> **Task to complete**:
Reproduce exactly, with no pictures, each line from the opening of the material down through the line containing "C = SC.collection".

> **Given information**:
* * *
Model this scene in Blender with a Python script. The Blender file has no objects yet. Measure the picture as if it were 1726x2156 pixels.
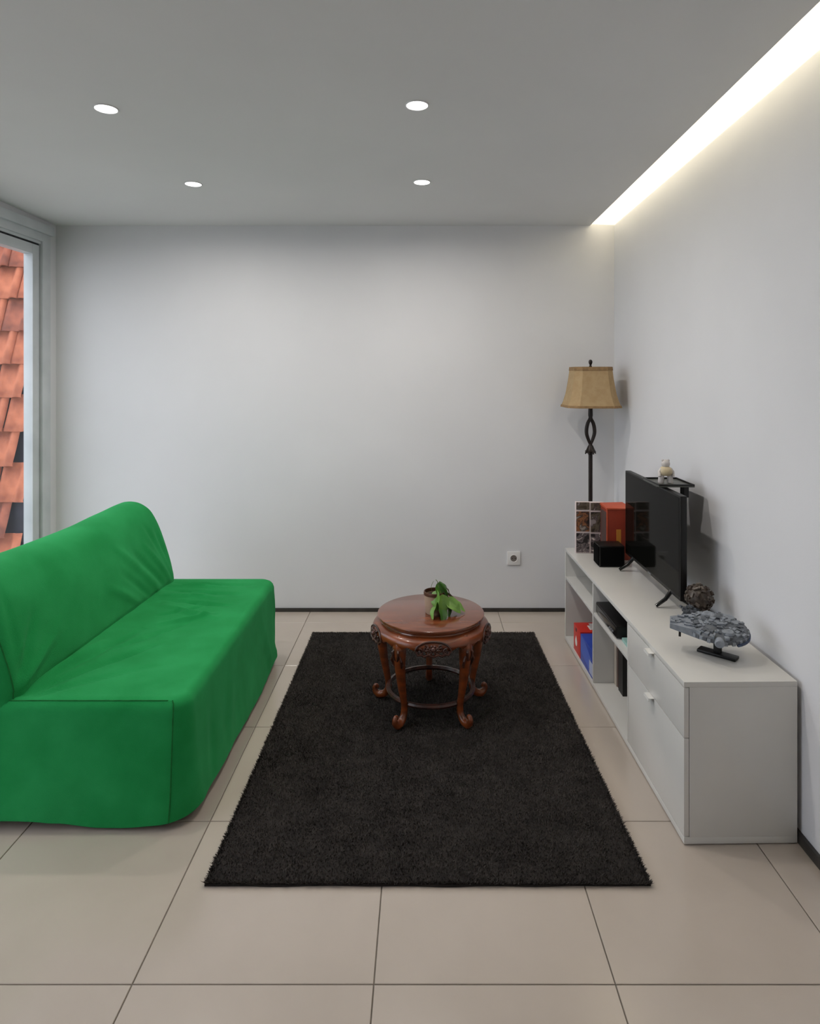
import bpy, bmesh, math, random
import numpy as np
from mathutils import Vector, Matrix, noise
random.seed(7)
PI = math.pi
SC = bpy.context.scene
C = SC.collection

# ------------------------------------------------------------------ camera, sky, exposure
F_PX, CX, CY, HC = 1391.0, 891.0, 790.0, 1.512
cam_d = bpy.data.cameras.new('camera')
cam = bpy.data.objects.new('camera', cam_d); C.objects.link(cam)
cam.location = (0, 0, HC); cam.rotation_euler = (PI / 2, 0, 0)
cam_d.sensor_fit = 'HORIZONTAL'; cam_d.sensor_width = 36.0
cam_d.lens = 36.0 * F_PX / 1726.0
cam_d.shift_x = -(CX - 863.0) / 1726.0
cam_d.shift_y = (CY - 1078.0) / 1726.0
cam_d.clip_start = 0.02
SC.camera = cam
world = bpy.data.worlds.new('overcast_sky'); SC.world = world
world.use_nodes = True
bg = world.node_tree.nodes['Background']
bg.inputs[0].default_value = (0.89, 0.90, 1.0, 1); bg.inputs[1].default_value = 2.8
SC.view_settings.view_transform = 'Standard'; SC.view_settings.look = 'None'
SC.view_settings.gamma = 1.0; SC.view_settings.use_curve_mapping = False
SC.view_settings.exposure = 0.0
DOWN_W = 6.9          # watts of one ceiling downlight
COVE_W = 40.0         # watts of the LED tape in the cove

# ------------------------------------------------------------------ helpers
def lin(r, g, b):
    f = lambda c: (c / 255 / 12.92) if c / 255 <= 0.04045 else ((c / 255 + 0.055) / 1.055) ** 2.4
    return (f(r), f(g), f(b), 1)
MATS = {}
def mat(name, col, rough=0.5, col2=None, scale=8.0, bump=0.0, bscale=60.0, metal=0.0, spec=0.5, coat=0.0,
        sheen=0.0, stretch=(1, 1, 1), detail=4.0, lo=0.35, hi=0.65, emit=None, emit_s=0.0, crough=0.08):
    if name in MATS: return MATS[name]
    m = bpy.data.materials.new(name); m.use_nodes = True
    nt = m.node_tree; b = nt.nodes['Principled BSDF']
    b.inputs['Roughness'].default_value = rough; b.inputs['Metallic'].default_value = metal
    b.inputs['Specular IOR Level'].default_value = spec
    b.inputs['Coat Weight'].default_value = coat; b.inputs['Coat Roughness'].default_value = crough
    b.inputs['Sheen Weight'].default_value = sheen; b.inputs['Sheen Tint'].default_value = tuple(min(1, c ** .4) for c in col[:3]) + (1,)
    b.inputs['Base Color'].default_value = col
    tc = nt.nodes.new('ShaderNodeTexCoord'); mp = nt.nodes.new('ShaderNodeMapping')
    mp.inputs['Scale'].default_value = stretch
    nt.links.new(tc.outputs['Object'], mp.inputs['Vector'])
    if col2 is None: col2 = tuple(c * 0.93 for c in col[:3]) + (1,)
    nz = nt.nodes.new('ShaderNodeTexNoise'); nz.inputs['Scale'].default_value = scale; nz.inputs['Detail'].default_value = detail
    cr = nt.nodes.new('ShaderNodeValToRGB')
    cr.color_ramp.elements[0].position = lo; cr.color_ramp.elements[1].position = hi
    cr.color_ramp.elements[0].color = col2; cr.color_ramp.elements[1].color = col
    nt.links.new(mp.outputs['Vector'], nz.inputs['Vector']); nt.links.new(nz.outputs['Fac'], cr.inputs['Fac'])
    nt.links.new(cr.outputs['Color'], b.inputs['Base Color'])
    if bump > 0:
        n2 = nt.nodes.new('ShaderNodeTexNoise'); n2.inputs['Scale'].default_value = bscale; n2.inputs['Detail'].default_value = 3
        bp = nt.nodes.new('ShaderNodeBump'); bp.inputs['Strength'].default_value = bump; bp.inputs['Distance'].default_value = 0.01
        nt.links.new(mp.outputs['Vector'], n2.inputs['Vector'])
        nt.links.new(n2.outputs['Fac'], bp.inputs['Height']); nt.links.new(bp.outputs['Normal'], b.inputs['Normal'])
    if emit:
        b.inputs['Emission Color'].default_value = emit; b.inputs['Emission Strength'].default_value = emit_s
    MATS[name] = m
    return m

def link(name, me, m, parent=None, loc=None, rot=None):
    o = bpy.data.objects.new(name, me); C.objects.link(o)
    if m is not None and len(me.materials) == 0: me.materials.append(m)
    if parent is not None: o.parent = parent
    if loc is not None: o.location = loc
    if rot is not None: o.rotation_euler = rot
    return o
def finish(name, bm, m, parent=None, smooth=False, loc=None, rot=None):
    bmesh.ops.recalc_face_normals(bm, faces=bm.faces[:])
    me = bpy.data.meshes.new(name); bm.to_mesh(me); bm.free()
    if smooth:
        for p in me.polygons: p.use_smooth = True
        if smooth != 'full':
            try: me.set_sharp_from_angle(angle=math.radians(smooth if not isinstance(smooth, bool) else 40))
            except Exception: pass
    return link(name, me, m, parent, loc, rot)
def pyd(name, verts, faces, m, parent=None, smooth=False, loc=None, rot=None):
    bm = bmesh.new()
    vs = [bm.verts.new(v) for v in verts]
    for f in faces:
        try: bm.faces.new([vs[i] for i in f])
        except ValueError: pass
    return finish(name, bm, m, parent, smooth, loc, rot)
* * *
> **Finished task**:
Model this scene in Blender with a Python script. The Blender file has no objects yet. Measure the picture as if it were 1726x2156 pixels.
import bpy, bmesh, math, random
import numpy as np
from mathutils import Vector, Matrix, noise
random.seed(7)
PI = math.pi
SC = bpy.context.scene
C = SC.collection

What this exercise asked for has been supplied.